_DATA EXTRACT:_
────────────────────
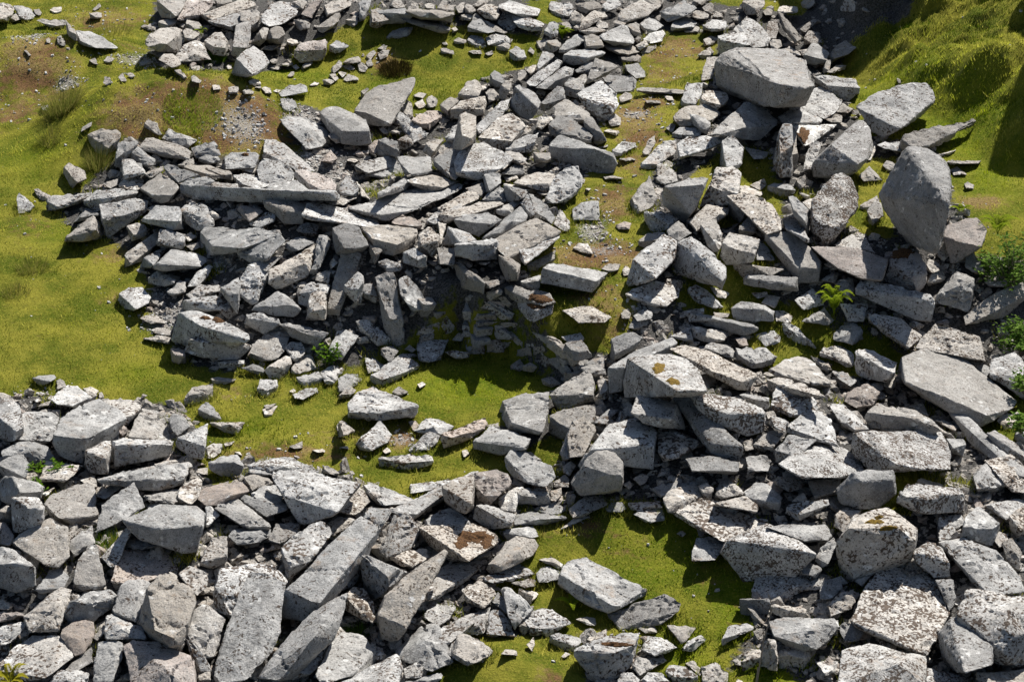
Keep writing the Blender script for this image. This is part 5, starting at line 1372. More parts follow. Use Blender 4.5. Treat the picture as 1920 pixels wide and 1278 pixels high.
────────────────────
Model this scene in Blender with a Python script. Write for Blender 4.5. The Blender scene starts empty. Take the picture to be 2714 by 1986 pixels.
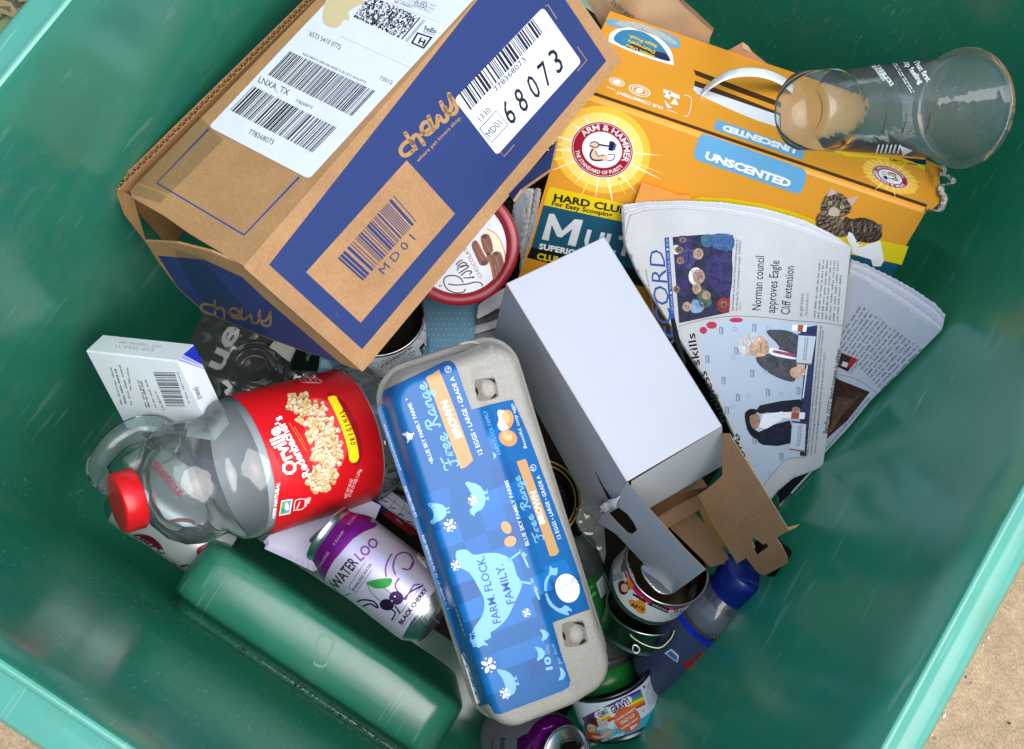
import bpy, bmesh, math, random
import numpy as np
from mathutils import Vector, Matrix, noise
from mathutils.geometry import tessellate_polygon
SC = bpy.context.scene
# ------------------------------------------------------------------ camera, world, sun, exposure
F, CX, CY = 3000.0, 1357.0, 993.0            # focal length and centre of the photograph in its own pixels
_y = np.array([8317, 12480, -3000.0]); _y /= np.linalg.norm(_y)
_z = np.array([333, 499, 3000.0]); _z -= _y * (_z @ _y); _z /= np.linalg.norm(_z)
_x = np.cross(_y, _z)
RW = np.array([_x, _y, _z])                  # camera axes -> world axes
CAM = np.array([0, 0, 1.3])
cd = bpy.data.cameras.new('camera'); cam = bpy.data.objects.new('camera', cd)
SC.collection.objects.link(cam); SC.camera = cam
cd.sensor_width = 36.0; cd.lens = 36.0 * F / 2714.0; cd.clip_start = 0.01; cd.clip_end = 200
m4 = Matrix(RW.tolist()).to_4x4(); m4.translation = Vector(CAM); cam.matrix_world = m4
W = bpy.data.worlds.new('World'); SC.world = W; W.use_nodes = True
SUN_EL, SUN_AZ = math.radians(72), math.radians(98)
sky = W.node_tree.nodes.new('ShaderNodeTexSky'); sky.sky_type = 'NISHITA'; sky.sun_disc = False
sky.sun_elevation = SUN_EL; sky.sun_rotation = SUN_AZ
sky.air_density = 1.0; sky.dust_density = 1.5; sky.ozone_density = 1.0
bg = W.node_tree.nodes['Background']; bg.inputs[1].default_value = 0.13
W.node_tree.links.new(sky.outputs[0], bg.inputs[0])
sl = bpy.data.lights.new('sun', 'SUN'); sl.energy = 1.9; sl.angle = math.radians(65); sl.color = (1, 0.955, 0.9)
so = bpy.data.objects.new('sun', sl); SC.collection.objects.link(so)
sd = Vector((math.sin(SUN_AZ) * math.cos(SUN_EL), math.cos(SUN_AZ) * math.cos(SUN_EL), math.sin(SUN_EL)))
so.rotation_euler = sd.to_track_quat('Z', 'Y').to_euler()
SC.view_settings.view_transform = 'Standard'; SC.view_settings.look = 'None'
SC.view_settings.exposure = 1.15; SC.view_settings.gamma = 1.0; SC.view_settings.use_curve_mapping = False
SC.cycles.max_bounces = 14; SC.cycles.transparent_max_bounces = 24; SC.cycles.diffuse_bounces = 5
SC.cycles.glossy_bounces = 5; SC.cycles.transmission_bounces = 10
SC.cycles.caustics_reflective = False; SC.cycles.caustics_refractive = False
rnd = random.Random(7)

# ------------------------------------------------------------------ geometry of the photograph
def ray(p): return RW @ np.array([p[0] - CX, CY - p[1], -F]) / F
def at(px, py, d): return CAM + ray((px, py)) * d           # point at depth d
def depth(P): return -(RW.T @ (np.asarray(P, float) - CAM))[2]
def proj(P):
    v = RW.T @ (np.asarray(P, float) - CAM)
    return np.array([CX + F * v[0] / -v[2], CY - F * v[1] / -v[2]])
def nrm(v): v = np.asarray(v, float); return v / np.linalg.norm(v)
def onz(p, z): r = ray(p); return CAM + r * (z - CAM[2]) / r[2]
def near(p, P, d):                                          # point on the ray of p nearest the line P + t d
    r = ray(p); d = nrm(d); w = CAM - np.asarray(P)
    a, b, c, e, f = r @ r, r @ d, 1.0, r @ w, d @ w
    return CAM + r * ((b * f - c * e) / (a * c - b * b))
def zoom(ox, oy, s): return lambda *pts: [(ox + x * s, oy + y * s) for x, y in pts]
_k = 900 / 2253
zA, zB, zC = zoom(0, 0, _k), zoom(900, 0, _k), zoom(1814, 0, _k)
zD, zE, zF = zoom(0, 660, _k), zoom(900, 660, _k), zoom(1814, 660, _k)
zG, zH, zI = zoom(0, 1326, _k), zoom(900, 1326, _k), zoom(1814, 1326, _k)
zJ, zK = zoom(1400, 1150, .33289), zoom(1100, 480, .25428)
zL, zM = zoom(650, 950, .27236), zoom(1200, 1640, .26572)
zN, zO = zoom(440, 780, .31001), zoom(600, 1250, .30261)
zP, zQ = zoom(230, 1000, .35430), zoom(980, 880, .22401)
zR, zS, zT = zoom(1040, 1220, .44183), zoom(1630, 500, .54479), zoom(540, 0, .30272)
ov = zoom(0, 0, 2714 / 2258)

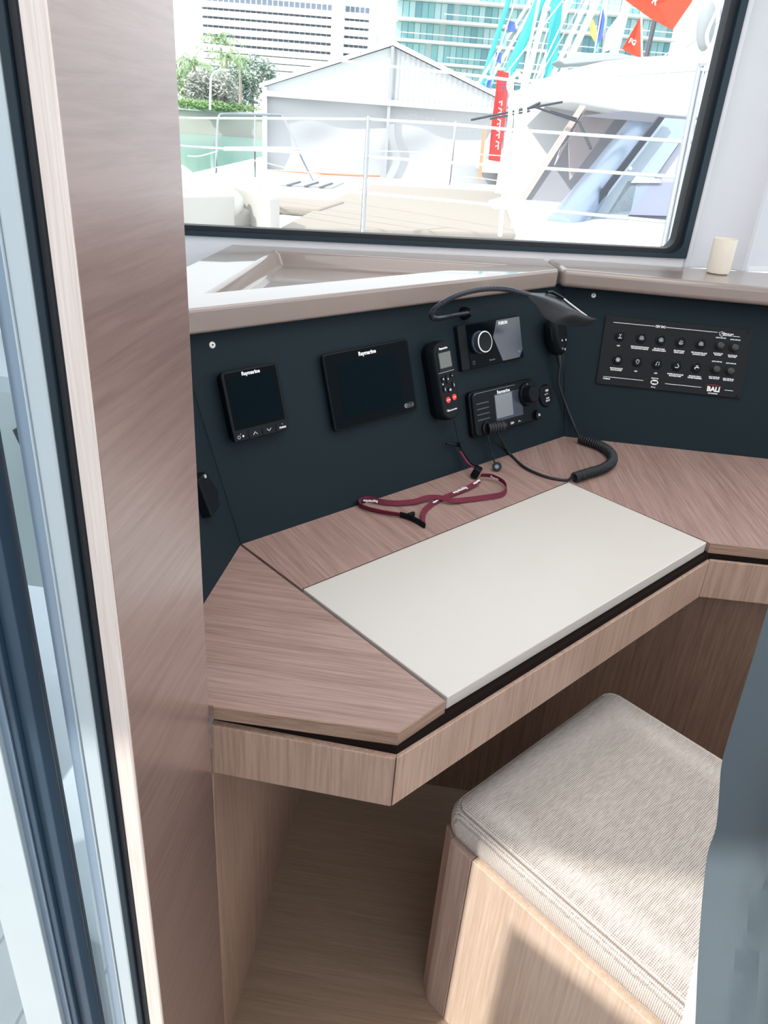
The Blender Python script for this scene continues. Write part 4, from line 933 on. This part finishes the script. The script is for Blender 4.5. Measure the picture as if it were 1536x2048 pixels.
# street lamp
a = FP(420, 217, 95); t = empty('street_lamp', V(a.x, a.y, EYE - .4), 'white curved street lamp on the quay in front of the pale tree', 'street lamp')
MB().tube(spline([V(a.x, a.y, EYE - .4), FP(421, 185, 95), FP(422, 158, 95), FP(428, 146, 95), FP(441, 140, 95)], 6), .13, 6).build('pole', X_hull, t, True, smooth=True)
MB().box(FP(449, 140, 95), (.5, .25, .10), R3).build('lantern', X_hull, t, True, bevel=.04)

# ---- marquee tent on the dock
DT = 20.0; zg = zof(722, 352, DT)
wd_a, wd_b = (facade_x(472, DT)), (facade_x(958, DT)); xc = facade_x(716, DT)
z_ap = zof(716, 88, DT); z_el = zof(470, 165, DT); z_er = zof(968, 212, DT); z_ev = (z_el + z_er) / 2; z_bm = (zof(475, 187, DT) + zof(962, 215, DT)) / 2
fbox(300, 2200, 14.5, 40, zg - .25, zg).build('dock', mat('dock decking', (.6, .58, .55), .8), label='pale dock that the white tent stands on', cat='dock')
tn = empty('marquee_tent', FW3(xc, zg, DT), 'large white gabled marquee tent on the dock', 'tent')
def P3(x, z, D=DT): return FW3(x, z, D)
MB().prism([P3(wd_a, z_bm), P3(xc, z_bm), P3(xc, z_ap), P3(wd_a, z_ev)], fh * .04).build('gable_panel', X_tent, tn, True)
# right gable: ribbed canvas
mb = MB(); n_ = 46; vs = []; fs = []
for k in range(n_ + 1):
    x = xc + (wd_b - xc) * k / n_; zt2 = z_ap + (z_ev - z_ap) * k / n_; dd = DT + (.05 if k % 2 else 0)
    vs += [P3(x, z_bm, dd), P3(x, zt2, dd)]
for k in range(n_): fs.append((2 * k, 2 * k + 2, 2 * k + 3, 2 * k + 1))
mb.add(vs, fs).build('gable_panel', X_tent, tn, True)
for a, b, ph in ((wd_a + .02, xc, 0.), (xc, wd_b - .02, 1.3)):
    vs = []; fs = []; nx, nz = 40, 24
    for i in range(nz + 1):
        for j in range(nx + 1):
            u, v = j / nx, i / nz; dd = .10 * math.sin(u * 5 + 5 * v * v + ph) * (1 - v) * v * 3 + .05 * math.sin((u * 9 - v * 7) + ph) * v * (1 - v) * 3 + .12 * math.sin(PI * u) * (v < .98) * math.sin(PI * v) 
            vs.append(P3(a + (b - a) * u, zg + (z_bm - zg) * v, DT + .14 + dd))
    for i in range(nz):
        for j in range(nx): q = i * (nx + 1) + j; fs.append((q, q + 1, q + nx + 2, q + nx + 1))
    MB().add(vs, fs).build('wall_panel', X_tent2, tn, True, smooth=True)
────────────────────
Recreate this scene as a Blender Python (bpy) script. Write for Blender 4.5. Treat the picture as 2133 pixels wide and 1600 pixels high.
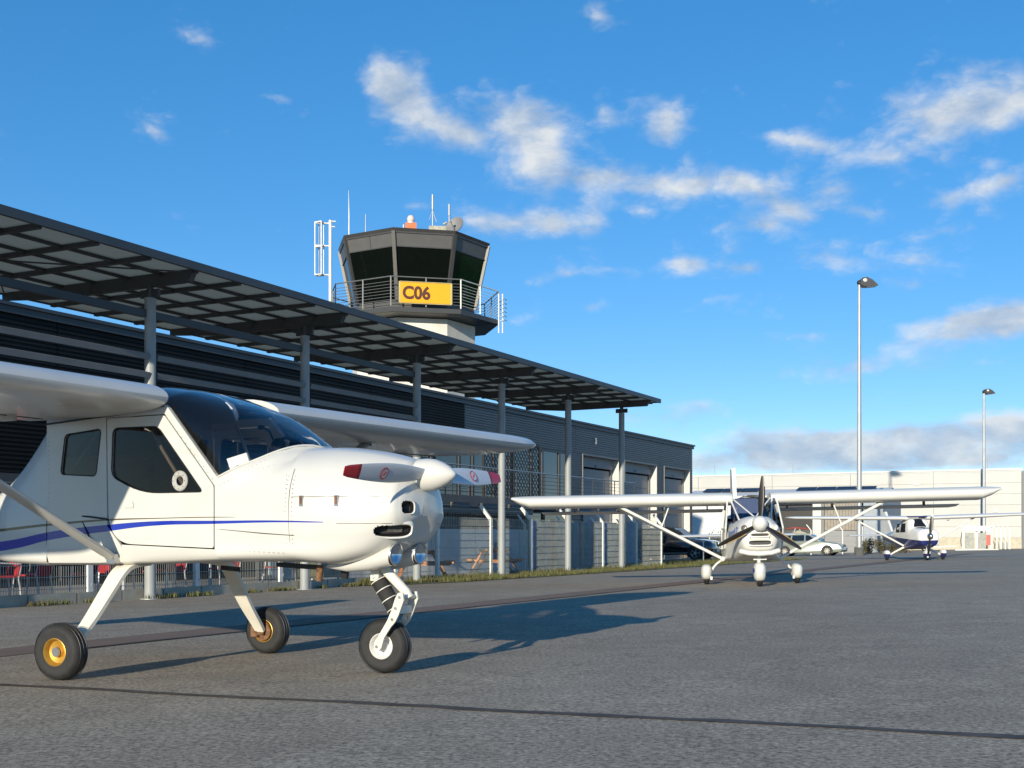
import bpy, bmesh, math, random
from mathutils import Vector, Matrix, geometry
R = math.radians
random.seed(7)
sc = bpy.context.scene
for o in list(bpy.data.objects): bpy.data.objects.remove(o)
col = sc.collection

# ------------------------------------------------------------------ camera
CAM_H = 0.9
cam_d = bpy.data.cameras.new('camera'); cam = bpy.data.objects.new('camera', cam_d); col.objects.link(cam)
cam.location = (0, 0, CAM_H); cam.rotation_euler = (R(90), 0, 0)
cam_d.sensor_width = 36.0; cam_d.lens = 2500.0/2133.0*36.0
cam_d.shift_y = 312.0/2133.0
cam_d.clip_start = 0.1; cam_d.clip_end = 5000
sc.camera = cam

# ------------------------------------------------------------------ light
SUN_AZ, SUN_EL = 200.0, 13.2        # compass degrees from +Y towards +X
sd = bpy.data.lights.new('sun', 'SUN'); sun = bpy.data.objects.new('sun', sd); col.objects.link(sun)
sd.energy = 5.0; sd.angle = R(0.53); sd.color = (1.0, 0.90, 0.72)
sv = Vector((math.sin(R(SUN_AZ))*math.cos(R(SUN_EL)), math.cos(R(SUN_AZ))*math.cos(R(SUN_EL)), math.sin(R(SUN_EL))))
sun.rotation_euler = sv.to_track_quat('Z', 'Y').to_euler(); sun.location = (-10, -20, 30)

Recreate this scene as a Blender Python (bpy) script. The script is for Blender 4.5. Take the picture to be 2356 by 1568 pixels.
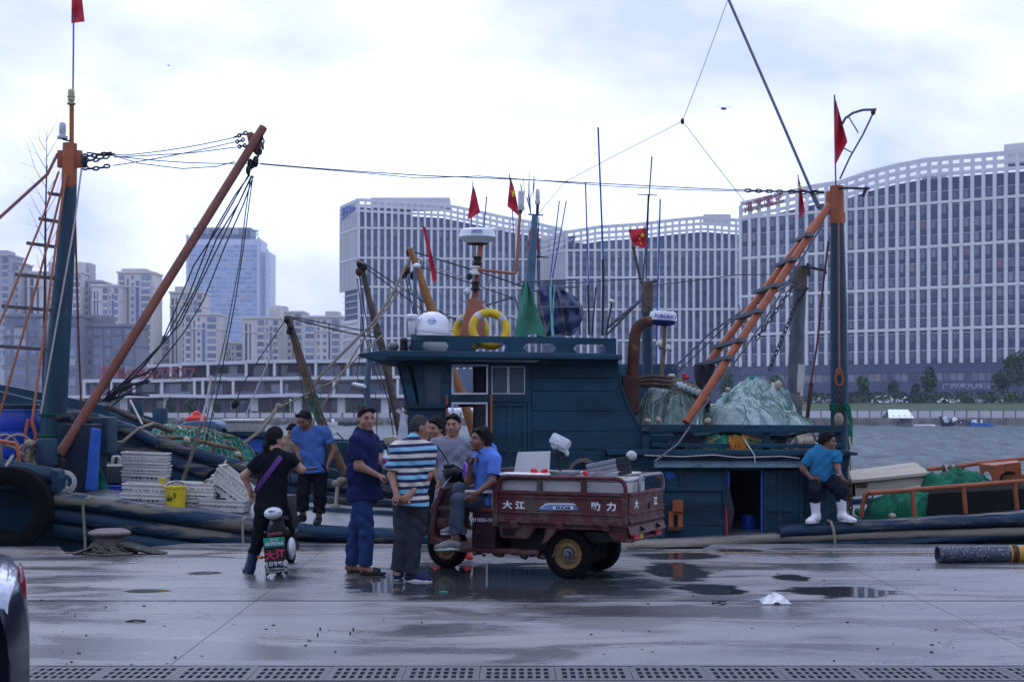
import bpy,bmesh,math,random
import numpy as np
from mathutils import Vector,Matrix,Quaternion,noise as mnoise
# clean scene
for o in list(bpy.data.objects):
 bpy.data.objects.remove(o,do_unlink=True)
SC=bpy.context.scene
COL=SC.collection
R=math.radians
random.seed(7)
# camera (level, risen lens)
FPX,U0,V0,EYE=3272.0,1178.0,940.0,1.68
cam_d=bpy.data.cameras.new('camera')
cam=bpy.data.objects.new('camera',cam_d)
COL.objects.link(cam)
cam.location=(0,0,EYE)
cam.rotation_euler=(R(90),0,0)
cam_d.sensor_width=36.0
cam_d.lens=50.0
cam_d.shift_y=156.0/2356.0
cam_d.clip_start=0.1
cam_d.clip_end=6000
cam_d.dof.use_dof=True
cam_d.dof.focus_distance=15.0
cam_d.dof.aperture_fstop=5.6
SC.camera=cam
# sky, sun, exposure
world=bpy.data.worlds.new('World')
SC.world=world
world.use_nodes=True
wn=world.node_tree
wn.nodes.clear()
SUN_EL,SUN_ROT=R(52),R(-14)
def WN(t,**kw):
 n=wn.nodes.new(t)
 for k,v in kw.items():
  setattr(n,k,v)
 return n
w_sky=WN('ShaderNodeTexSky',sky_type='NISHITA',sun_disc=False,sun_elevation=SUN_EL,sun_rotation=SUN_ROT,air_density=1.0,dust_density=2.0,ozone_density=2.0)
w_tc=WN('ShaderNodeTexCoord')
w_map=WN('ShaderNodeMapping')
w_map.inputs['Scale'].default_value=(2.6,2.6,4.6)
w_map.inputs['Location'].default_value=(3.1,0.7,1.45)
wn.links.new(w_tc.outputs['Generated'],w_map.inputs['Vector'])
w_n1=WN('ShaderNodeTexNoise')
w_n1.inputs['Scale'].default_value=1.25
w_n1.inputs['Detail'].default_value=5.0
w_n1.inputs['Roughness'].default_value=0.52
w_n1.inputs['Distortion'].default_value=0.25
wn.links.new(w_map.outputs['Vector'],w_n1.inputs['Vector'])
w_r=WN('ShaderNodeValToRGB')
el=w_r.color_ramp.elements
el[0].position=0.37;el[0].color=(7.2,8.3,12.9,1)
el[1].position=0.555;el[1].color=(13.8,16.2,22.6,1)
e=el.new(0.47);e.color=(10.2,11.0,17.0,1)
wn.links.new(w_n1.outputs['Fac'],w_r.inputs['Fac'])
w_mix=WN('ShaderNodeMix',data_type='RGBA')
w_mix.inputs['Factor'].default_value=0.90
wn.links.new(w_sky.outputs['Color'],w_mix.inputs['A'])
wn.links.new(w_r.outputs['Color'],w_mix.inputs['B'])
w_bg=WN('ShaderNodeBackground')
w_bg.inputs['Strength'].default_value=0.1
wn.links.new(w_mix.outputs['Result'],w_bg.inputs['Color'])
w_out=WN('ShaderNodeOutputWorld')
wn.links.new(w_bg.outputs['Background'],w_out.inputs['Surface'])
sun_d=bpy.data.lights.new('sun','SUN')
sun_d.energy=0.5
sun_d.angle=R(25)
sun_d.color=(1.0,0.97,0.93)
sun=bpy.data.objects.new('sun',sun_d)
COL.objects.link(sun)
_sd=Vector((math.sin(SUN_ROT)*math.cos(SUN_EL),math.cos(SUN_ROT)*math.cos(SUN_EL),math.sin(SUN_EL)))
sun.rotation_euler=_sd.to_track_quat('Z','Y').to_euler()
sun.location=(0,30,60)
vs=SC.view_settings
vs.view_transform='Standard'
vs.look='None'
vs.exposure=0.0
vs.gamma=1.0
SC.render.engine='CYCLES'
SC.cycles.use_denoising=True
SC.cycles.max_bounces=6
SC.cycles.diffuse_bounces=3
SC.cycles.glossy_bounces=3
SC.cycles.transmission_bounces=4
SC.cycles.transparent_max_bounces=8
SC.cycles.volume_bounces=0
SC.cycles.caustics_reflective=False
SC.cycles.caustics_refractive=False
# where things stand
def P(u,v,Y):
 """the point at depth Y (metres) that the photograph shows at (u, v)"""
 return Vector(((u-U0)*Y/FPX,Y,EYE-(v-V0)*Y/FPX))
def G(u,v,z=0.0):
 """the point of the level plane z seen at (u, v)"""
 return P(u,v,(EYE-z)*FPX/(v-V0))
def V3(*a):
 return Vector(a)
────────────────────
_PROBLEM DETAILS:_ Look back at the entries above. Retype the line with "The Blender Python", the line with "t, True, bevel=.04)", and all lines in between.

_OUTPUT OF THE EXERCISE:_
The Blender Python script for this scene continues. Write part 4, from line 933 on. This part finishes the script. The script is for Blender 4.5. Measure the picture as if it were 1536x2048 pixels.
# street lamp
a = FP(420, 217, 95); t = empty('street_lamp', V(a.x, a.y, EYE - .4), 'white curved street lamp on the quay in front of the pale tree', 'street lamp')
MB().tube(spline([V(a.x, a.y, EYE - .4), FP(421, 185, 95), FP(422, 158, 95), FP(428, 146, 95), FP(441, 140, 95)], 6), .13, 6).build('pole', X_hull, t, True, smooth=True)
MB().box(FP(449, 140, 95), (.5, .25, .10), R3).build('lantern', X_hull, t, True, bevel=.04)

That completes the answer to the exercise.